If Jean-Patrick Machette’s Fatale represents the height of French noir (this is what the cover tells me) then, hell, I don’t want to read any more. The 90-page novella has its moments – at first there is an appeal to the inscrutable nature of the main character and killer, who we know only as Aimée, and moments verge on the comically absurd – but there is not enough plot or enough coloring of the scene to make this a rewarding read.

Fatale opens with Aimée murdering a man hunting in the woods, then follows her as she travels to her next town, Bléville, refashioning her image on the way. (Changing her hair color seems a standard post-job affair.) The translator’s notes make clear that there’s some meaning to the town’s name, which translates roughly to “Doughville.” Even before arriving Aimée views this town, picked at seeming random, as offering some unique money-making opportunities, a chance for a last big job before she retires.

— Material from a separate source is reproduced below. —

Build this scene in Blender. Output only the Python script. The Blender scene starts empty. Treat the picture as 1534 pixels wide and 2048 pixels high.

Her relationship with her chosen work and with money are the most interesting things about her character, as when she is traveling to Bléville with the payment from her last job:

She leaned over, still chewing, and opened the briefcase and pulled out fistfuls of banknotes and rubbed them against her sweat-streaked belly and against her breasts and her armpits and between her legs and behind her knees. Tears rolled down her cheeks even as she shook with silent laughter and kept masticating. She bent over to sniff the lukewarm choucroute, and she rubbed banknotes against her lips and teeth and raised her glass and dipped the tip of her nose in the champagne. And here in this luxury compartment of this luxury train her nostrils were assailed at once by the luxurious scent of the champagne and the foul odor of the filthy banknotes and the foul odor of the choucroute, which smelt like piss and sperm. (6-7)

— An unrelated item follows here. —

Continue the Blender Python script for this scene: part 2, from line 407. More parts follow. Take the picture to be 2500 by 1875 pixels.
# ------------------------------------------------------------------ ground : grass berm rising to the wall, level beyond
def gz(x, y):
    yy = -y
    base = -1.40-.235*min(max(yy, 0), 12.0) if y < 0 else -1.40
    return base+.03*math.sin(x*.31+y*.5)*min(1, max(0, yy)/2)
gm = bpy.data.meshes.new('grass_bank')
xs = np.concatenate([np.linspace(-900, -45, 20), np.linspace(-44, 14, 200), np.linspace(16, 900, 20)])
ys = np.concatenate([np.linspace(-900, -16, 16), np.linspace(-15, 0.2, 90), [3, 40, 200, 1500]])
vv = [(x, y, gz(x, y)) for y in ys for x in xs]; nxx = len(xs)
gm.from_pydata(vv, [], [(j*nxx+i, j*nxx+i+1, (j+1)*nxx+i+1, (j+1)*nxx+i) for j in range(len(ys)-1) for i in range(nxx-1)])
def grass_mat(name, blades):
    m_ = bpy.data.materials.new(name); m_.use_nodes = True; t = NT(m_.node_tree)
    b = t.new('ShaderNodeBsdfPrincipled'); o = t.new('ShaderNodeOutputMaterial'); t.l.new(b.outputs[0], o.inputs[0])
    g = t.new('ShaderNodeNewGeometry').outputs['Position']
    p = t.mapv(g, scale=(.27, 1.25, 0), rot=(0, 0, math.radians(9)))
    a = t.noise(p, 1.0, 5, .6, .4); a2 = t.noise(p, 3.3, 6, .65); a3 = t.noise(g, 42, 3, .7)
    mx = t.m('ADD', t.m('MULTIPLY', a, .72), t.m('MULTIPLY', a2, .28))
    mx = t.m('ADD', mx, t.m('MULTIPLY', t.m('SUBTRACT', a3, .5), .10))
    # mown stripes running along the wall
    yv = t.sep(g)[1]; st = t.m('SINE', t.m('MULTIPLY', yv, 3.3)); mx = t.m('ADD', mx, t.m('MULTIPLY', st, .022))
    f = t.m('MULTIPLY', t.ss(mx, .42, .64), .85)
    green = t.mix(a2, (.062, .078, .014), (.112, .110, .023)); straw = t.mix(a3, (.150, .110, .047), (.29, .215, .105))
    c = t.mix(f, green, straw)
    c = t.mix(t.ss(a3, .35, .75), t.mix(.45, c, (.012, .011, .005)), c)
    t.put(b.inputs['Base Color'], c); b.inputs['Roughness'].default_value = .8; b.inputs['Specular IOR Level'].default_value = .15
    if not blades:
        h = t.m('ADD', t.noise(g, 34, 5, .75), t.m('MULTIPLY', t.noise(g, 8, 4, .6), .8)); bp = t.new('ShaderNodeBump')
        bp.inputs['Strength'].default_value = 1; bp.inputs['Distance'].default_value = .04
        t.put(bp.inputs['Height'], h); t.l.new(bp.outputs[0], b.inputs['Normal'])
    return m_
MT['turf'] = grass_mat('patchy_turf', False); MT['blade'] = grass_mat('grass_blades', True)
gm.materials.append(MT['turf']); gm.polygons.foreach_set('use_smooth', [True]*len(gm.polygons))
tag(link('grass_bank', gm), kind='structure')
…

Apart from this, Aimée reads as a dishearteningly one-dimensional character. There’s some reference to an earlier husband and an abusive relationship, but the novella offers no room to explore this history. (Nor is it certain that a novel two or three times the length of Fatale would ever get around to it, Aimée not seeming like a person who cares to reveal herself.) We’re informed that she’s killed seven men before arriving in Bléville, but there’s little to suggest how she came to commit murder for hire. We know only that Aimée doesn’t separate herself from her killings, that she likes to arrive in a town and insinuate herself into the social structure in order to learn who wants who dead; or who, perhaps, most deserves to be dead.

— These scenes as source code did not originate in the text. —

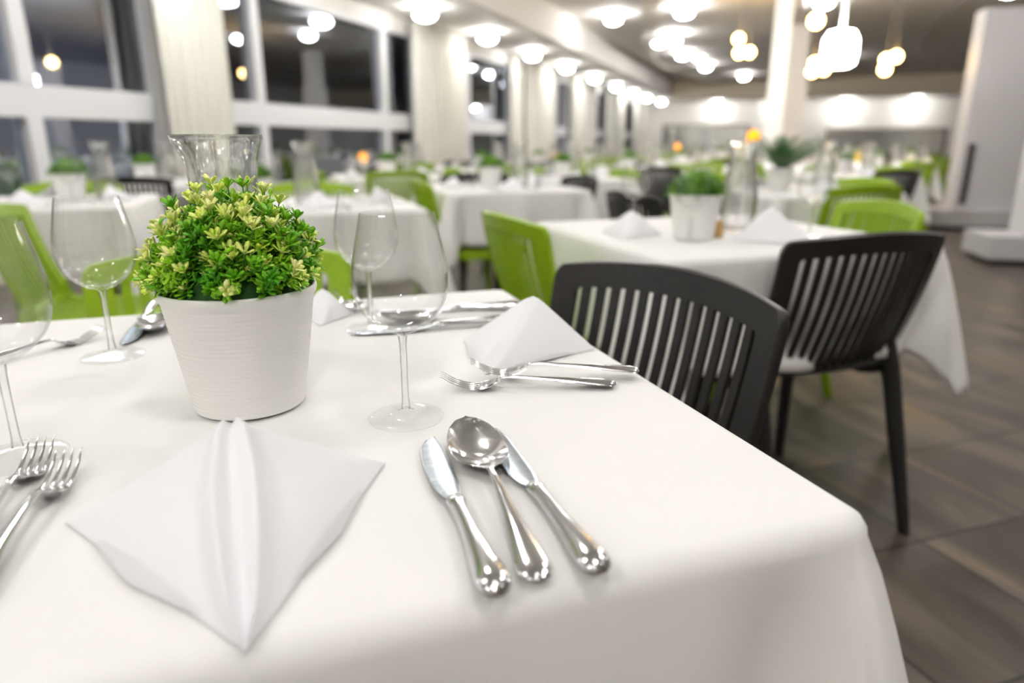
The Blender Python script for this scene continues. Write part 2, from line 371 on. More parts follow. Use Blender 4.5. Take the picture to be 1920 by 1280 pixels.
mb=MB(); mb.lathe([(.06,0),(.065,-.03),(.03,-.05)],20,cap0=True,cap1=True); mb.build('housing',M_white,t)
mb=MB(); d=q-p; mb.tube([(0,0,-.012),(d.x,d.y,-.012)],.012,8); mb.build('conduit',M_cord,t)
# columns
def column(px,py,d,w,label,cap=False):
    p=atd(px,py,d); t=thing('column',label,'column',(p.x,p.y,0),WA)
    mb=MB(); mb.box((-w/2,-w/2,0),(w/2,w/2,ZC)); mb.build('shaft',M_wall,t,smooth=False)
    b=w*.62; mb=MB(); mb.box((-b,-b,0),(b,b,.12 if not cap else 2.35)); mb.build('plinth',M_wall,t,smooth=False)
column(1455,180,9.5,.2,'slim white square column in front of the big fern')
column(1487,200,15.5,.34,'thicker white column with a wide lower casing, further back',True)
# mirrors on the end wall
def mirror(x0,x1,y0,y1,label):
    def on(px,py):
        x,y=px-960,640-py
        d=Vector((x,F*math.cos(PITCH)+y*math.sin(PITCH),-F*math.sin(PITCH)+y*math.cos(PITCH)))
        s=d.x*math.sin(-WA)+d.y*math.cos(WA); k=(S1-.02)/s
        n=d.x*math.cos(WA)+d.y*math.sin(WA); return n*k, H+d.z*k
    a=on(x0,(y0+y1)/2)[0]; b=on(x1,(y0+y1)/2)[0]; xm=(x0+x1)/2; z1=on(xm,y0)[1]; z0=on(xm,y1)[1]
    c=(a+b)/2; p=WW(S1,c); t=thing('wall_mirror',label,'mirror',(p.x,p.y,z0),WA)
    hw=(b-a)/2; h=z1-z0
    mb=MB(); f=.09
    mb.box((-hw,-.05,0),(hw,-.001,f)); mb.box((-hw,-.05,h-f),(hw,-.001,h)); mb.box((-hw,-.05,f),(-hw+f,-.001,h-f)); mb.box((hw-f,-.05,f),(hw,-.001,h-f)); mb.build('frame',M_mframe,t,smooth=False)
    mb=MB(); mb.box((-hw+f,-.03,f),(hw-f,-.002,h-f)); mb.build('mirror_glass',M_mirror,t,smooth=False)
mirror(1241,1402,233,293,'long framed mirror on the end wall, left one')
mirror(1547,1771,240,301,'long framed mirror on the end wall, right one behind the green chairs')
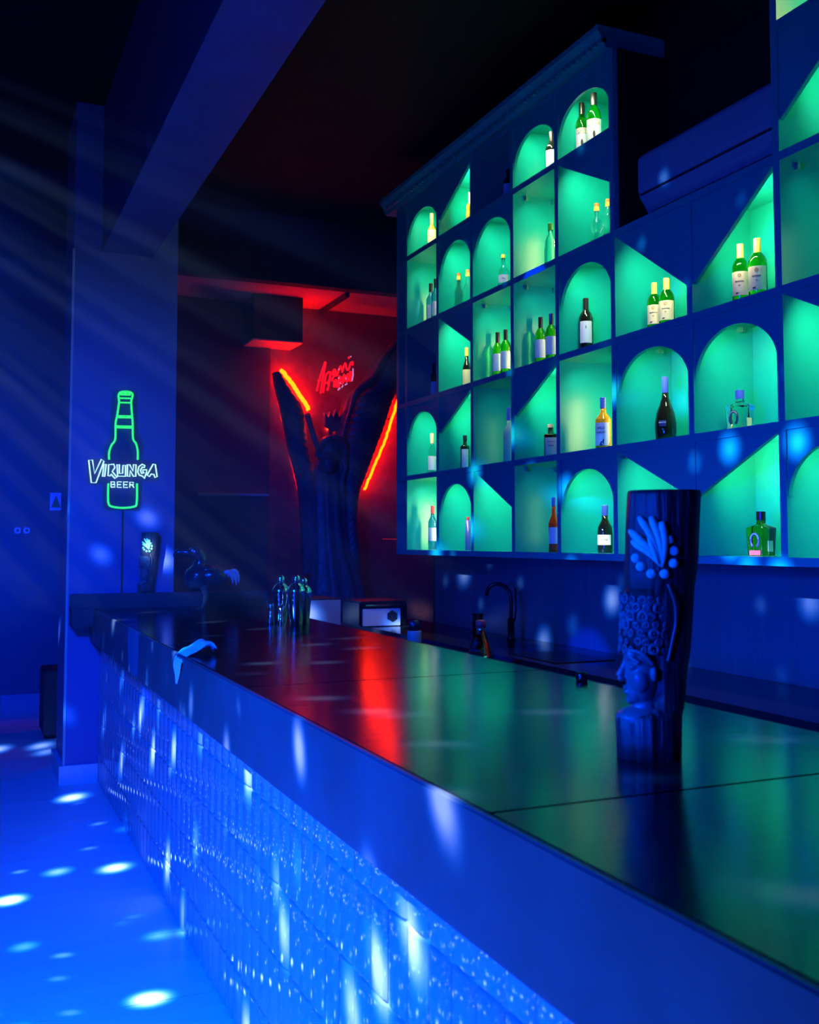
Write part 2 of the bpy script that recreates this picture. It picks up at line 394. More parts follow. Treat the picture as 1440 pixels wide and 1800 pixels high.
P_ = {
 'wine': (WINE, .37),
 'bord': (WINE, .37),
 'scotch': ([(.0,0),(.94,0),(1,.015),(1,.58),(.95,.66),(.70,.735),(.42,.78),(.38,.84),(.40,.9),(.36,1),(.0,1)], .40),
 'bulb': ([(.0,0),(.9,0),(1,.03),(1,.14),(.85,.27),(.60,.37),(.62,.42),(.86,.50),(.84,.57),(.52,.66),(.34,.72),(.32,1),(0,1)], .34),
 'gin': ([(.0,0),(.95,0),(1,.02),(.97,.10),(1,.12),(1,.56),(.96,.58),(1,.60),(1,.64),(.72,.70),(.42,.76),(.38,1),(0,1)], .40),
 'tall': ([(.0,0),(.95,0),(1,.02),(1,.46),(.86,.55),(.92,.63),(.66,.72),(.36,.78),(.34,1),(0,1)], .38),
 'vsop': ([(.0,0),(.86,0),(.93,.02),(1,.20),(1,.30),(.85,.45),(.55,.58),(.34,.68),(.30,.80),(.29,1),(0,1)], .30),
 'whisky': ([(.0,0),(.96,0),(1,.02),(1,.58),(.95,.60),(.45,.70),(.36,.73),(.34,1),(0,1)], .36),
 'tequila': ([(.0,0),(.84,0),(.88,.02),(1,.60),(1,.63),(.5,.69),(.32,.715),(.30,.78),(.30,1),(0,1)], .36),
 'squat': ([(.0,0),(.96,0),(1,.02),(1,.66),(.96,.70),(.45,.735),(.40,.9),(.40,1),(0,1)], .42),
 'aper': ([(.0,0),(.9,0),(1,.02),(.93,.08),(.9,.3),(1,.45),(1,.52),(.72,.60),(.42,.68),(.36,.78),(.34,1),(0,1)], .36),
 'cognac': ([(.0,0),(.95,0),(1,.03),(1,.42),(.92,.54),(.62,.64),(.42,.70),(.38,1),(0,1)], .40),
 'slim': ([(.0,0),(.95,0),(1,.015),(1,.93),(.9,.96),(.5,.97),(.5,1),(0,1)], .5),
 'frost': ([(.0,0),(.95,0),(1,.02),(1,.52),(.93,.60),(.60,.67),(.38,.70),(.34,.80),(.34,1),(0,1)], .36),
}
def bottle(shape, R, H, glass, cap, loc, label, rz=0, cap_h=.16, lab=None, group=None, sq=0, extra=None, capr=None, name='bottle'):
    prof, nr = P_[shape]
    loc = (loc[0], loc[1]*XBt/3.10, loc[2])
    t = thing(name, label, 'bottle', loc, rz, group)
    capz = 1-cap_h
    pr = [(r*R, z*H) for r, z in prof if z < capz] ; 
    # interpolate neck at the cap line
    for (r0, z0), (r1, z1) in zip(prof, prof[1:]):
        if z0 < capz <= z1+1e-9: rr = r0+(r1-r0)*(capz-z0)/max(1e-6, z1-z0); break
    pr += [(rr*R, capz*H), (0, capz*H+.0001)]
    if pr[0][0] > 0: pr = [(0, 0)]+pr
    link('glass_body', lathe(pr, 32 if not sq else 40, sq=sq), glass, t, smooth=True)
    cr = capr or nr*R*1.08
    link('cap', lathe([(0, capz*H-.001),(cr, capz*H),(cr, H*.993),(cr*.93, H),(0, H)], 20), cap, t, smooth=False)
    if lab:      # (z0, z1, half angle, material, texts[(str,size,z,mat)])
        z0, z1, ha, lm, texts = lab
        bm = bmesh.new(); n = 14; Rl = R*1.006+.0004
        A = [];
        for i in range(n+1):
            a = -PI/2 - ha + 2*ha*i/n; k = 1
            c_, s_ = math.cos(a), math.sin(a)
            if sq: k = 1/((abs(c_)**(2+sq*6)+abs(s_)**(2+sq*6))**(1/(2+sq*6)))
            A.append([bm.verts.new((rr_*c_*k, rr_*s_*k, zz*H)) for rr_, zz in ((Rl, z0),(Rl+.0006, z0),(Rl+.0006, z1),(Rl, z1))])
        for i in range(n):
            for q in range(4): bm.faces.new((A[i][q], A[i+1][q], A[i+1][(q+1)%4], A[i][(q+1)%4]))
        bm.faces.new(A[0]); bm.faces.new(list(reversed(A[-1])))
        bmesh.ops.recalc_face_normals(bm, faces=bm.faces[:])
        l = link('paper_label', bm, lm, t)
        for s, size, zt, m_ in texts:
            b = text_bm(s, size, .0002, .0002)
            if sq:
                for v in b.verts: v.co = Vector((v.co.x, -(R+.0016+v.co.z), zt*H+v.co.y))
                link('lettering', b, m_, l)
            else: link('lettering', wrap(b, R+.0022, zt*H), m_, l)
    if extra: extra(t, R, H)
    return t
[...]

Machette’s vision of Aimée’s world is of one in which only social graces hold people back from killing each other. This allows the action to move quickly, Aimée scarcely arriving in town before finding the affairs and tensions that precede her work, as well as a man who despises the town’s residents as much as she does. The fault here is that Machette’s world, while dark and at times extraordinary, is wholly unbelievable. There is a cartoonish nature to Aimée, the town, the nature of the murders she commits, that is hard to overcome. These things could well make for a novella that is as extraordinary as the oversize world it contains, if only there were a single character in Fatale who reads as more than a broadly-drawn character sketch. Fatale may well be a fine representative of French noir; it’s not, unfortunately, one that makes me want to further explore the genre.